Each line from the start of the data below through the one containing "np.concatenate(k), p, d" must be reproduced exactly.

• Source excerpt:
§

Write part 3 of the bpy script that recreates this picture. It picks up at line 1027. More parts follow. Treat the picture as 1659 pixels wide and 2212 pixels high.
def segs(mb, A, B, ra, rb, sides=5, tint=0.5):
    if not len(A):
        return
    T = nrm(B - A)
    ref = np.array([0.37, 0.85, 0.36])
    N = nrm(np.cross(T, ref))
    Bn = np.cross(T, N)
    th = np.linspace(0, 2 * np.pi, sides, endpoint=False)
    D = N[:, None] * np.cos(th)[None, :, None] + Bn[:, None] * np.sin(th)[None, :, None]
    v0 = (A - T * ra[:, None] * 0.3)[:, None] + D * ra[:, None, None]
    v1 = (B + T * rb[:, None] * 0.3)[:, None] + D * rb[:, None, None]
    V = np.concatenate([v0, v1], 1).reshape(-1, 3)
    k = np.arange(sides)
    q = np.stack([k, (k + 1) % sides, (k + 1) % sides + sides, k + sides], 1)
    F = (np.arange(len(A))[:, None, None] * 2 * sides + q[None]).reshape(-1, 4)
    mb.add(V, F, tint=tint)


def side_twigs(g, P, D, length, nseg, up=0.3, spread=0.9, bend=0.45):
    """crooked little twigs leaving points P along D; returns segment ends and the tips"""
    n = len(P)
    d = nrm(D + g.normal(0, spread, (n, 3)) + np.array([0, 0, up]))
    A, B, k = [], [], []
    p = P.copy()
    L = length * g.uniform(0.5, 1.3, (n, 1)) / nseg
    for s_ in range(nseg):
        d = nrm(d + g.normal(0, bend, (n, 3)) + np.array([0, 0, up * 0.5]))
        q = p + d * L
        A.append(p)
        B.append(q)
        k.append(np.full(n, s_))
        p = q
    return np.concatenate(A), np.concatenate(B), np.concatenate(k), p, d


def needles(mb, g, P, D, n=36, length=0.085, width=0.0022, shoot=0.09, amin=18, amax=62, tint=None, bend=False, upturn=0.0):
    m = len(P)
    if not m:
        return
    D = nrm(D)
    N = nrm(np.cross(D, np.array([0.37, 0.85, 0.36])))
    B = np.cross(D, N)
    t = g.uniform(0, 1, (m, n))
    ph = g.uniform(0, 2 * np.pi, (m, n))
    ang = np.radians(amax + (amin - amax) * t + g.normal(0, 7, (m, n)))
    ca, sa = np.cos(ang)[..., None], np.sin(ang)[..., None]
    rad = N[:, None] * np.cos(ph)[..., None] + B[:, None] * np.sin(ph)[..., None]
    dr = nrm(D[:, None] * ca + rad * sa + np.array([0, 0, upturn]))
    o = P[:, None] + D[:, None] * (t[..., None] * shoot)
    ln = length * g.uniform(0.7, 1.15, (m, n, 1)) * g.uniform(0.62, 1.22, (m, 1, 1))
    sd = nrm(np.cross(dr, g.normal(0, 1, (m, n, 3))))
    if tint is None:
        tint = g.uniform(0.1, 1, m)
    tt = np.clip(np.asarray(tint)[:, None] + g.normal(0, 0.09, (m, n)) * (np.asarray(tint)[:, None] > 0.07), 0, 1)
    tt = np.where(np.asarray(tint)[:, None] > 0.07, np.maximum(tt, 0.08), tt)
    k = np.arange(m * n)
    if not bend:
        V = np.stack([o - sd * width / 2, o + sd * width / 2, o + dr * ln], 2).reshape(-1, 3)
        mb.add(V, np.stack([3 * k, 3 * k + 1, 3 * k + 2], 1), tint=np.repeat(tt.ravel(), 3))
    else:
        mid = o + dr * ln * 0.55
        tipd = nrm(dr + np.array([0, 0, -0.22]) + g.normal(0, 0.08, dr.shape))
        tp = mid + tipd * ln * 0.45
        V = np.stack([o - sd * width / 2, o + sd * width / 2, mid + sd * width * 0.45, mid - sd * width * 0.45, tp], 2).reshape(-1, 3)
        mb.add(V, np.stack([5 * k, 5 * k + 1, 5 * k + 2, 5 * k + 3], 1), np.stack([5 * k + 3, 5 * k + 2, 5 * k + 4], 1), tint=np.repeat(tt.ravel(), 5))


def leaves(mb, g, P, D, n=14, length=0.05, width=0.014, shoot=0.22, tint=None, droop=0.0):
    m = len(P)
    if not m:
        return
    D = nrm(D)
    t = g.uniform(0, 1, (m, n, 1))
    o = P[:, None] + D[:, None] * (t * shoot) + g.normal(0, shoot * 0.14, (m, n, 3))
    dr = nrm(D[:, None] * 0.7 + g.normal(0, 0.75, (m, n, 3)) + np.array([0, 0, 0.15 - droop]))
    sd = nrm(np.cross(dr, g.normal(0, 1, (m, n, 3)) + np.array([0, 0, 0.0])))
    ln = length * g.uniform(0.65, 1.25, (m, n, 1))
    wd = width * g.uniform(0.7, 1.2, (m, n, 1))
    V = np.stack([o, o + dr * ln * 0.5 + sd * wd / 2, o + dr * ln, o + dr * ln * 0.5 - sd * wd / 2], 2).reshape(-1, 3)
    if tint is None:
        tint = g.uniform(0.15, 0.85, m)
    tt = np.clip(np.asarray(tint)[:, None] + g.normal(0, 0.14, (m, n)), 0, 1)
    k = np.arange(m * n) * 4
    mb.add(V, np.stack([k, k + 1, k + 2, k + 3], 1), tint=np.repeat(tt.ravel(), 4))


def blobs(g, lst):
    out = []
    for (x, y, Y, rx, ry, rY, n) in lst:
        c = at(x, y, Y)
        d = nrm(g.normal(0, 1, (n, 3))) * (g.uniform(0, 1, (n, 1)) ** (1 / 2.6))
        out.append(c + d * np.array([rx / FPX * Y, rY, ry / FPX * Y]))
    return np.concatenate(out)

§

• Answer to the problem:
Write part 3 of the bpy script that recreates this picture. It picks up at line 1027. More parts follow. Treat the picture as 1659 pixels wide and 2212 pixels high.
def segs(mb, A, B, ra, rb, sides=5, tint=0.5):
    if not len(A):
        return
    T = nrm(B - A)
    ref = np.array([0.37, 0.85, 0.36])
    N = nrm(np.cross(T, ref))
    Bn = np.cross(T, N)
    th = np.linspace(0, 2 * np.pi, sides, endpoint=False)
    D = N[:, None] * np.cos(th)[None, :, None] + Bn[:, None] * np.sin(th)[None, :, None]
    v0 = (A - T * ra[:, None] * 0.3)[:, None] + D * ra[:, None, None]
    v1 = (B + T * rb[:, None] * 0.3)[:, None] + D * rb[:, None, None]
    V = np.concatenate([v0, v1], 1).reshape(-1, 3)
    k = np.arange(sides)
    q = np.stack([k, (k + 1) % sides, (k + 1) % sides + sides, k + sides], 1)
    F = (np.arange(len(A))[:, None, None] * 2 * sides + q[None]).reshape(-1, 4)
    mb.add(V, F, tint=tint)


def side_twigs(g, P, D, length, nseg, up=0.3, spread=0.9, bend=0.45):
    """crooked little twigs leaving points P along D; returns segment ends and the tips"""
    n = len(P)
    d = nrm(D + g.normal(0, spread, (n, 3)) + np.array([0, 0, up]))
    A, B, k = [], [], []
    p = P.copy()
    L = length * g.uniform(0.5, 1.3, (n, 1)) / nseg
    for s_ in range(nseg):
        d = nrm(d + g.normal(0, bend, (n, 3)) + np.array([0, 0, up * 0.5]))
        q = p + d * L
        A.append(p)
        B.append(q)
        k.append(np.full(n, s_))
        p = q
    return np.concatenate(A), np.concatenate(B), np.concatenate(k), p, d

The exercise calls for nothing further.